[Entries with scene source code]
--------------------------------------------------

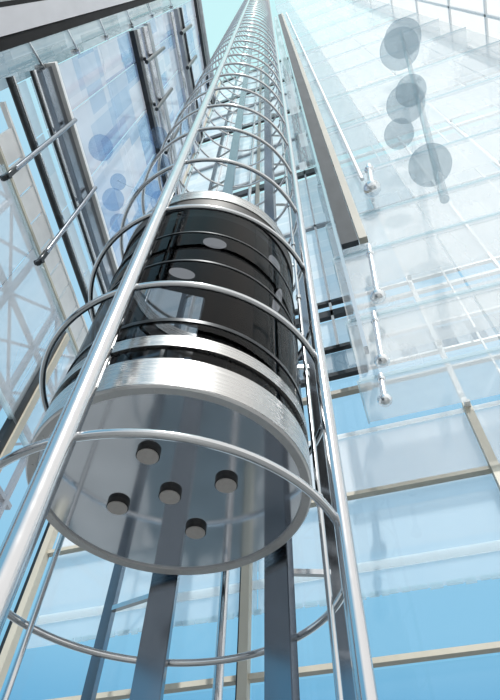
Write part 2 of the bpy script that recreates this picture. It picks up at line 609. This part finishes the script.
# ------------------------------------------------------------------ back wall (plane y = 6)
YB = 6.0
XC = -5.40                      # corner with the left wall
wb = empty('wall_back', (0, YB, EYE))
wb['kind'] = 'structure'
XS = [-5.40, -2.10, 1.25, 4.55, 7.9]


def wpart(name, x0, x1, h0, h1, y0, y1, mat):
    bm = BM()
    add_span(bm, (x0, y0, h0), (x1, y1, h1))
    return obj(name, bm, mat, wb)


# mullions: pale front blades with dark sides; at the corner this is painted shadow
for x in XS:
    if x < 1:
        wpart('mullion', x - 0.055, x + 0.055, -1.6, 45.4, -0.10, 0.02, 'cream')
    else:
        wpart('mullion', x - 0.055, x + 0.055, -1.6, 6.02, -0.10, 0.02, 'cream')
        wpart('upper_mullion', x - 0.04, x + 0.04, 6.02, 45.4, -0.06, 0.02, 'white')
    if x < 1:
        wpart('mullion_side', x - (0.15 if x < -5 else 0.085), x - 0.056, -1.6, 45.4, -0.06, 0.05, 'dark')
for h in (0.52, 2.67, 4.82):
    wpart('transom', XC, 8.0, h - 0.029, h + 0.029, -0.05, 0.05, 'cream')
# lower panes: clear at the bottom, pale fritted above
for i in range(len(XS) - 1):
    x0, x1 = XS[i] + 0.06, XS[i + 1] - 0.06
    wpart('pane', x0, x1, 0.55, 2.62, 0.055, 0.07, 'clear')
    wpart('pane', x0, x1, 2.72, 4.77, 0.055, 0.07, 'clear')
    wpart('pane', x0, x1, 4.87, 6.02, 0.055, 0.07, 'pale')
# a second, milky skin hangs a little in front of the lower panes
sk = []
x = XC + 0.1
while x < 7.8:
    x1 = min(x + 3.3, 7.9)
    wpart('inner_skin', x + 0.01, x1 - 0.01, 3.44, 5.96, 0.10, 0.115, 'pale')
    x = x1
wpart('skin_band', XC + 0.2, 7.9, 3.74, 3.86, 0.075, 0.09, 'whiteglass')
wpart('skin_band', XC + 0.1, 7.9, 4.02, 4.62, 0.13, 0.14, 'band')
wpart('skin_band', XC + 0.9, 7.9, 5.96, 6.03, 0.02, 0.05, 'whiteglass')
bm = BM()
x = XC + 0.75
while x < 7.8:
    wd = random.uniform(0.08, 0.2)
    add_span(bm, (x, 0.075, 3.425 - random.uniform(0, 0.025)), (x + wd, 0.095, 3.475))
    x += wd + random.uniform(0.0, 0.05)
obj('skin_lower_edge', bm, 'edge', wb)

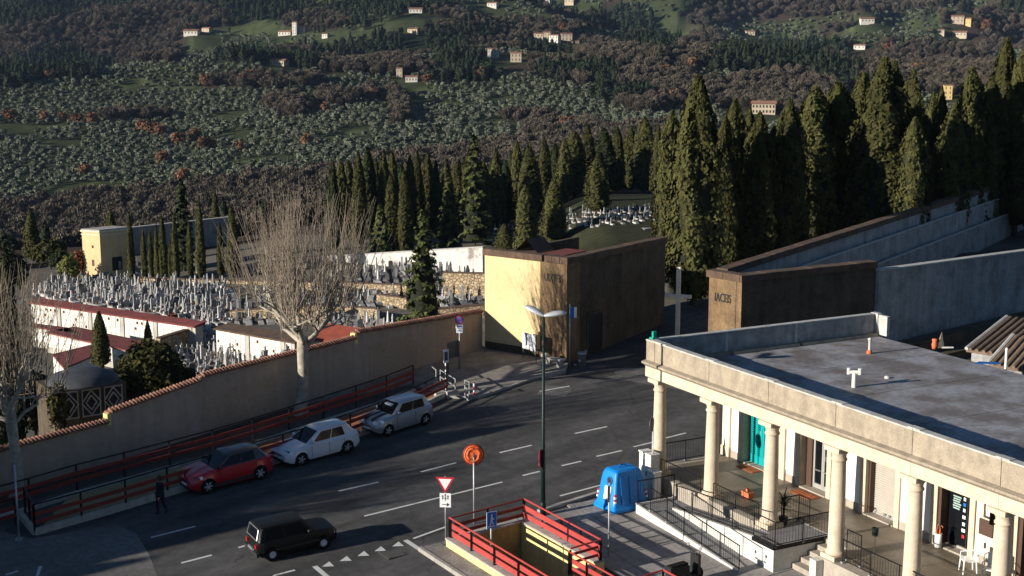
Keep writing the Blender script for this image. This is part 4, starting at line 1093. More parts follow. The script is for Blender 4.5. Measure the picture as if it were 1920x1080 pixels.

--------------------------------------------------

# PROBLEM STATEMENT
Copy the data word for word. Pictures do not go in the copy.

# EXERCISE SOLUTION
Write part 2 of the bpy script that recreates this picture. It picks up at line 609. This part finishes the script.
# ------------------------------------------------------------------ back wall (plane y = 6)
YB = 6.0
XC = -5.40                      # corner with the left wall
wb = empty('wall_back', (0, YB, EYE))
wb['kind'] = 'structure'
XS = [-5.40, -2.10, 1.25, 4.55, 7.9]


def wpart(name, x0, x1, h0, h1, y0, y1, mat):
    bm = BM()
    add_span(bm, (x0, y0, h0), (x1, y1, h1))
    return obj(name, bm, mat, wb)


# mullions: pale front blades with dark sides; at the corner this is painted shadow
for x in XS:
    if x < 1:
        wpart('mullion', x - 0.055, x + 0.055, -1.6, 45.4, -0.10, 0.02, 'cream')
    else:
        wpart('mullion', x - 0.055, x + 0.055, -1.6, 6.02, -0.10, 0.02, 'cream')
        wpart('upper_mullion', x - 0.04, x + 0.04, 6.02, 45.4, -0.06, 0.02, 'white')
    if x < 1:
        wpart('mullion_side', x - (0.15 if x < -5 else 0.085), x - 0.056, -1.6, 45.4, -0.06, 0.05, 'dark')
for h in (0.52, 2.67, 4.82):
    wpart('transom', XC, 8.0, h - 0.029, h + 0.029, -0.05, 0.05, 'cream')
# lower panes: clear at the bottom, pale fritted above
for i in range(len(XS) - 1):
    x0, x1 = XS[i] + 0.06, XS[i + 1] - 0.06
    wpart('pane', x0, x1, 0.55, 2.62, 0.055, 0.07, 'clear')
    wpart('pane', x0, x1, 2.72, 4.77, 0.055, 0.07, 'clear')
    wpart('pane', x0, x1, 4.87, 6.02, 0.055, 0.07, 'pale')
# a second, milky skin hangs a little in front of the lower panes
sk = []
x = XC + 0.1
while x < 7.8:
    x1 = min(x + 3.3, 7.9)
    wpart('inner_skin', x + 0.01, x1 - 0.01, 3.44, 5.96, 0.10, 0.115, 'pale')
    x = x1
wpart('skin_band', XC + 0.2, 7.9, 3.74, 3.86, 0.075, 0.09, 'whiteglass')
wpart('skin_band', XC + 0.1, 7.9, 4.02, 4.62, 0.13, 0.14, 'band')
wpart('skin_band', XC + 0.9, 7.9, 5.96, 6.03, 0.02, 0.05, 'whiteglass')
bm = BM()
x = XC + 0.75
while x < 7.8:
    wd = random.uniform(0.08, 0.2)
    add_span(bm, (x, 0.075, 3.425 - random.uniform(0, 0.025)), (x + wd, 0.095, 3.475))
    x += wd + random.uniform(0.0, 0.05)
obj('skin_lower_edge', bm, 'edge', wb)

Keep writing the Blender script for this image. This is part 4, starting at line 1093. More parts follow. The script is for Blender 4.5. Measure the picture as if it were 1920x1080 pixels.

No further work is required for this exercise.